Other western states are gradually falling into line with Biden’s policy. Last week Japan announced new restrictions on sales of semiconductor manufacturing equipment. Part of the goal of these restrictions is to stop the Chinese military from making use of high-end microchips, though there are clearly far-reaching implications for the whole Chinese economy. I said above that China might be ‘disadvantaged in the global marketplace.’ I suppose the point, actually, is that the US is trying to manipulate the marketplace; it is not a matter of supply and demand so much as geopolitics.

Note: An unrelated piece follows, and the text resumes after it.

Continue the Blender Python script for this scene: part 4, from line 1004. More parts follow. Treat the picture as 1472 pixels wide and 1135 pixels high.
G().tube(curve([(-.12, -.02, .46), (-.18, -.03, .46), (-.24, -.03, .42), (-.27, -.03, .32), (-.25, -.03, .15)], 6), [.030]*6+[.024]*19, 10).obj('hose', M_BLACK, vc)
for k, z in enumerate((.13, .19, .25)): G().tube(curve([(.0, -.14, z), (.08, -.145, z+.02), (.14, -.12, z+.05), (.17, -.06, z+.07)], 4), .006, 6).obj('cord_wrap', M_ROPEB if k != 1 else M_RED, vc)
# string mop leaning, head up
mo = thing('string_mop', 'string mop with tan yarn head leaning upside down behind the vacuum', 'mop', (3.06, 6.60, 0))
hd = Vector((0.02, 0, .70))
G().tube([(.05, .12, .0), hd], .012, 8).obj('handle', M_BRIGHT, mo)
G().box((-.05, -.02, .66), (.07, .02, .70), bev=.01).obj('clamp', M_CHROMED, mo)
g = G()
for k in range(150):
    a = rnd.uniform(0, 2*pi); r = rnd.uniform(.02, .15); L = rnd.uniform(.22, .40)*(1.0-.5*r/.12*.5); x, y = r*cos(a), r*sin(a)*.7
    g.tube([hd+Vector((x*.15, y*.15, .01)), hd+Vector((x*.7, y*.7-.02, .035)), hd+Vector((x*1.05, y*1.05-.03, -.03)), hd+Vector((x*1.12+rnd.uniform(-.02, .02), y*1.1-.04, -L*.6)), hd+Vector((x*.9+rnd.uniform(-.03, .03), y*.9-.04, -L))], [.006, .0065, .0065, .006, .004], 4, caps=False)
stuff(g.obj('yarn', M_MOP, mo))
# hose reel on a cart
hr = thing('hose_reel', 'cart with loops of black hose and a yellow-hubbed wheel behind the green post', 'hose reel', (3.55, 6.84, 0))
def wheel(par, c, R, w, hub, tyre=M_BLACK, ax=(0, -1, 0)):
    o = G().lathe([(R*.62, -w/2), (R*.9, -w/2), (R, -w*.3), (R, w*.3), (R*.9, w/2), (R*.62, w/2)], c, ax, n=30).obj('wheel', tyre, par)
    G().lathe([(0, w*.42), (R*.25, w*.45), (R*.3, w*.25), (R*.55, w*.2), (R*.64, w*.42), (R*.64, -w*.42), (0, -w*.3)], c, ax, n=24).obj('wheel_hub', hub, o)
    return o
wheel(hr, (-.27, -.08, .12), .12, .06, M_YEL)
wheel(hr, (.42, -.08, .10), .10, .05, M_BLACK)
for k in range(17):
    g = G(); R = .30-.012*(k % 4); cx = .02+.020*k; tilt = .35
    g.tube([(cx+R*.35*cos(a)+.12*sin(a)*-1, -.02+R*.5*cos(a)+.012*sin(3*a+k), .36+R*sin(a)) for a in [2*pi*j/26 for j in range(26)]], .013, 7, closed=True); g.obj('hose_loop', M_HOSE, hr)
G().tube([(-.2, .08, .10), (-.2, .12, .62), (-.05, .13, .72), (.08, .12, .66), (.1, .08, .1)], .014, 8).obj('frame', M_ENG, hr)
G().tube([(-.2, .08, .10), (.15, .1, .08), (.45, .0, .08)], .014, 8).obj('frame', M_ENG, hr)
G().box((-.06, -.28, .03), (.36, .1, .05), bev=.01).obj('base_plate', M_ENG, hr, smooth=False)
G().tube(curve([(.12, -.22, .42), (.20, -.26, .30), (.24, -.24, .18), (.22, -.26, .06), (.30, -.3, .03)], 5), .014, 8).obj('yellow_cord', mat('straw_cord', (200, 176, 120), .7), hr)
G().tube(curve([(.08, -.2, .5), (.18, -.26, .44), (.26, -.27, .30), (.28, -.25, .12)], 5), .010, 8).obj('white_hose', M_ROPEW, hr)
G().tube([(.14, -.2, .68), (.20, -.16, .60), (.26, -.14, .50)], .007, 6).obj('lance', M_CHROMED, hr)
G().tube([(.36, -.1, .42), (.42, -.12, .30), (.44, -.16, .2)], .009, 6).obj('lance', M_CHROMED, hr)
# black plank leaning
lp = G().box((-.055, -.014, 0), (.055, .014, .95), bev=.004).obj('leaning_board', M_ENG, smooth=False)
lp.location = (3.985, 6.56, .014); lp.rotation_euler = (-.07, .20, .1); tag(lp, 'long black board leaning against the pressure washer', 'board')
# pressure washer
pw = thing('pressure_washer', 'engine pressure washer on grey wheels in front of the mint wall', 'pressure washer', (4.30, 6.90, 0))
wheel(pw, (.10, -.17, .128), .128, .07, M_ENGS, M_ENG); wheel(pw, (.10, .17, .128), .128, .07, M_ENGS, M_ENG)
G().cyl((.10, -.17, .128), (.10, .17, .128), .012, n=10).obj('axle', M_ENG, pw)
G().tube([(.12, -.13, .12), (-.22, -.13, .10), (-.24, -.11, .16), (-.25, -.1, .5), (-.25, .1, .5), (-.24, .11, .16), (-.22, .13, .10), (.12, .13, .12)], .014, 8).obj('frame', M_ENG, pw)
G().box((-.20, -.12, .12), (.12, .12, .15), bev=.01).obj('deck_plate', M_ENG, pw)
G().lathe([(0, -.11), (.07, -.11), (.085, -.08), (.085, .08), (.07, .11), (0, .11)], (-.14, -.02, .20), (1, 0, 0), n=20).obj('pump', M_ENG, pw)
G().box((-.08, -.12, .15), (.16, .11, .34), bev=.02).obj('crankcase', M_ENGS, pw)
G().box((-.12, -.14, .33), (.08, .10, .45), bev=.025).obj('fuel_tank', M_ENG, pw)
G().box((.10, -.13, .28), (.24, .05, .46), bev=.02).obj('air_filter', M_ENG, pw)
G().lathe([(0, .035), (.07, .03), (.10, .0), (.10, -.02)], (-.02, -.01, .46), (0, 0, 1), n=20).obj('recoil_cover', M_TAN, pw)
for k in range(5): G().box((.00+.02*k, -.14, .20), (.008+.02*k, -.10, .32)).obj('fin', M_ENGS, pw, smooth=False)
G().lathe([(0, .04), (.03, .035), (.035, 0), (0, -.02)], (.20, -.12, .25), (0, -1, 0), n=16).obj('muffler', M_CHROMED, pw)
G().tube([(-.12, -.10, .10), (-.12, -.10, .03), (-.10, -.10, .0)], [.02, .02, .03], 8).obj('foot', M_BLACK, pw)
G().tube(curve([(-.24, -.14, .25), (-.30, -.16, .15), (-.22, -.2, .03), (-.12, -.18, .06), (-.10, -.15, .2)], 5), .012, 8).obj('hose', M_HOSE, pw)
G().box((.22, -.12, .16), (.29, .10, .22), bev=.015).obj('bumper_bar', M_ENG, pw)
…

At this point everything takes an additional and sinister turn in my mind. Note that one of the companies mentioned above, able to manufacture microchips with the tiny high-end transistors, is Taiwanese. TSMC only manufactures them, it does not design them, but that may not be the point. China’s ‘One China’ policy and its declared intention to use force if necessary for ‘reunification’ of mainland China with Taiwan suddenly takes on an urgent significance for China as it tries to stay in the technology race.


So, first of all, I am left wondering whether China is the technological powerhouse I imagined? Western leaders clearly worry about China a great deal of the time. Major stories like the furore round Huawei in recent years or the ‘spy balloon’ saga in February show this. Meanwhile, as I write this, France’s president, Emmanuel Macron, is headed out to Beijing on a state visit where he hopes to prevail upon Xi Jinping that Russia must withdraw its forces from Ukraine – reiterating that China is seen as a key player in the Russo-Ukraine war. Perhaps, however, western states have been more successful in curbing the rise of China’s economic and political power.


Secondly, while I still think that China’s long-term strategic interests dictate ensuring Russia avoids outright defeat, I am starting to think that China has more skin in the game than I have appreciated in the messy geopolitics of this ‘European’ war. I may have overestimated its ability to adapt to prospective western sanctions. Perhaps economic interests do matter more than strategic ones all the while China weighs up its options in respect of Taiwan. Of course, the Taiwan situation could develop rapidly at any time, but unless China already feels prepared to invade, then the lack of high-end microchips will impede considerably its military’s technological advances and, in turn, its capabilities.


China occupies something akin to a hegemonic position in respect of the rare earth metals which have wide application in many of the toys of modern living, from LCD or plasma screens to rechargeable batteries, and China has developed worrying technologies in AI and surveillance. I do not think those things can be dismissed out of hand. But it seems China is lagging behind, flailing, in being able to produce a tiny component so fundamental for all of these gadgets – and that is a big trouble in not-so-little China.